Invited Paper EM+SS-WeA9
III-V CMOS: A sub-10 nm Electronics Technology?

Wednesday, October 20, 2010, 4:40 pm, Room Dona Ana

CMOS scaling is at the heart of the microelectronics revolution. The ability of Si CMOS to continue to scale down transistor size while delivering enhanced performance is becoming increasingly difficult with every generation of technology. For Moore’s law to reach beyond the limits of Si, a new channel material with a high carrier velocity is required. A promising family of materials for this is III-V compound semiconductors.

III-Vs are well known for their unique suitability for high frequency electronics. III-V-based integrated circuits are currently in use in a variety of communications and defense applications. The prospect of III-Vs entering the logic roadmap is tantalizing. This work reviews some of the critical issues.

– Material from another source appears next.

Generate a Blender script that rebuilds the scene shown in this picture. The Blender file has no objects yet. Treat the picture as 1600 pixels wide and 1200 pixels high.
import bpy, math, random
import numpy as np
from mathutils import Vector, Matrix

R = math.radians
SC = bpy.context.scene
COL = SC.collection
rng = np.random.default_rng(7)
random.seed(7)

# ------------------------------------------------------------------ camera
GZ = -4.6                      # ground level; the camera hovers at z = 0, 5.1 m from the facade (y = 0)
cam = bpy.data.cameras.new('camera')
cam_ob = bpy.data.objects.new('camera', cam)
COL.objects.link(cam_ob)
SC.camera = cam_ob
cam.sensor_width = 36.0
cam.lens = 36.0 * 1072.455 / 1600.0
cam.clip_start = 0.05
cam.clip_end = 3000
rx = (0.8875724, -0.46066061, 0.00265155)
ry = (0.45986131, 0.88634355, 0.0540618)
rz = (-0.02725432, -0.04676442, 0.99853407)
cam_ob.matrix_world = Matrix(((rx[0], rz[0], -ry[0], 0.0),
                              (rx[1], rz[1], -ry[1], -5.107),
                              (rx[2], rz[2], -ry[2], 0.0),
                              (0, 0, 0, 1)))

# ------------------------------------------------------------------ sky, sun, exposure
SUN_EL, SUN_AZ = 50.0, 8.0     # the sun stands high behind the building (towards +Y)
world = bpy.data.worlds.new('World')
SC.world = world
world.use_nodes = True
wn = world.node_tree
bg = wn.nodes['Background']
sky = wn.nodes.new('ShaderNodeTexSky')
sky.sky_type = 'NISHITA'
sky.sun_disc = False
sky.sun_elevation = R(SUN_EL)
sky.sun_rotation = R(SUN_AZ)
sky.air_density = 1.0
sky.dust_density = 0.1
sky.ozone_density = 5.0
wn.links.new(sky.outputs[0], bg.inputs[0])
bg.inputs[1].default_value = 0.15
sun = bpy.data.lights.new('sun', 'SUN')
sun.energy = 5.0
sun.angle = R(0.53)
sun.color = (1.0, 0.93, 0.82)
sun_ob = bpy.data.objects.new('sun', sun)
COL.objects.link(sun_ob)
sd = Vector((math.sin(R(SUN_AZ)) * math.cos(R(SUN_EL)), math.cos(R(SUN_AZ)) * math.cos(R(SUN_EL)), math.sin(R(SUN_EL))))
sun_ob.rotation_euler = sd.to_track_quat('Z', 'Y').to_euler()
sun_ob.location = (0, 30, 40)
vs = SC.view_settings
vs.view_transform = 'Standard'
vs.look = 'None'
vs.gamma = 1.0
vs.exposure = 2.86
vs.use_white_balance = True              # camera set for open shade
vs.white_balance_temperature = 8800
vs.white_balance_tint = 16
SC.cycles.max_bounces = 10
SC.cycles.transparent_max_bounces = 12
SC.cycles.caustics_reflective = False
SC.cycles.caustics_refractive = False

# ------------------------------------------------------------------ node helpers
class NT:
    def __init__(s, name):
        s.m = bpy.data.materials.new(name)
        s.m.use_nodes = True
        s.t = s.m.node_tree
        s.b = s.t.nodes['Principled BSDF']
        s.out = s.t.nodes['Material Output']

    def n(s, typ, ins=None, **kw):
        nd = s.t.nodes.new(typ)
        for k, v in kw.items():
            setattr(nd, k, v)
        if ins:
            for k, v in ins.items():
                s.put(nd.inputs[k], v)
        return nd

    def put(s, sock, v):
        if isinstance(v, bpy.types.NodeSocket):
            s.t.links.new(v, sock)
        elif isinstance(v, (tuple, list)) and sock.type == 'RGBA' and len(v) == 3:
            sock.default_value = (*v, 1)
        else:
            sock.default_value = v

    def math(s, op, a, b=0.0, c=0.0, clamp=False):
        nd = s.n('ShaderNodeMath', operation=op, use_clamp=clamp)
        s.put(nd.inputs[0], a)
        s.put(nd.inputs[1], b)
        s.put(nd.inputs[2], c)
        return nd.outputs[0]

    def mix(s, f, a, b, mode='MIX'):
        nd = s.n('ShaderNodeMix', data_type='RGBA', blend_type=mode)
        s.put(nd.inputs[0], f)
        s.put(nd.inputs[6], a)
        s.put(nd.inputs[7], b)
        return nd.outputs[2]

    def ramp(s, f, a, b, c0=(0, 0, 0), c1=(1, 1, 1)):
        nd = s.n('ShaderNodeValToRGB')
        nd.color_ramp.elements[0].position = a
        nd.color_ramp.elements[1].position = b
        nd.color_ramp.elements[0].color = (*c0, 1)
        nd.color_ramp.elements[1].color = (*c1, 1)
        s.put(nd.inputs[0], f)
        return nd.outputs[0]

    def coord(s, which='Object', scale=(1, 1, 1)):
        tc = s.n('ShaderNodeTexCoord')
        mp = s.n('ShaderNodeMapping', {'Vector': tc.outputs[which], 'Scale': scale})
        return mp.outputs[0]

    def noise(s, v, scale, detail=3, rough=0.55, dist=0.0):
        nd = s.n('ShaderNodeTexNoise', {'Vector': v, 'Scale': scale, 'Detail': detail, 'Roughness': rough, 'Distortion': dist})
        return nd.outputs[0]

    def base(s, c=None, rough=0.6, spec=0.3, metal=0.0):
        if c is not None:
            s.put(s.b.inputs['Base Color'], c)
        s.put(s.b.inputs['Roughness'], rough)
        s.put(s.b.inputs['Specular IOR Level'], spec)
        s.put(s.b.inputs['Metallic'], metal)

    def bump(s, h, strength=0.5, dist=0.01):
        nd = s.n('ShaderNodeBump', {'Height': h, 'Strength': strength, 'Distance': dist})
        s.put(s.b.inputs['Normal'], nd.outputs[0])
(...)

The barrier for insertion of a new channel material into the CMOS roadmap is huge. Any new technology has to beat Si designs in performance at device footprints that allow the integration of billions of transistors on the same chip. In addition, cost-effective manufacturing must be realized.

To make this work, a III-V CMOS technology has to solve a number of challenging technical problems. The development of a gate stack that includes a high-K dielectric and yields a high-quality semiconductor interface with a III-V compound semiconductor is up there as one of the greatest and most fascinating problems in modern semiconductor technology. Recent research suggests that this is an eminently attainable goal. Transistor size scalability is also a major worry. Will it be possible to scale future III-V transistors to the required dimensions while preventing excessive short-channel effects and attaining the demanding parasitic resistance objective? This is a topic that will call for extensive experimental and simulation research. Fortunately, calibrated simulators today reproduce quite well the characteristics of 30 nm gate length III-V FETs and should be valuable in projecting to devices in the 10 nm range. If planar device designs are unsuitable, 3D designs might offer a viable path. Recent 3D device demonstrations with impressive characteristics give hope that this is a promising strategy. A future III-V CMOS technology will also have to “look and feel” as much as Si as possible. This calls for the formation of thin high-quality III-V layers on top of large Si wafers. In fact, depending on what emerges as the best option for the p-channel device, a major challenge in itself, two dissimilar materials might need to be integrated side by side in very close proximity on top of a Si wafer. These are all great problems that will require the coordinated attention of scientists and technologists with expertise in many different domains.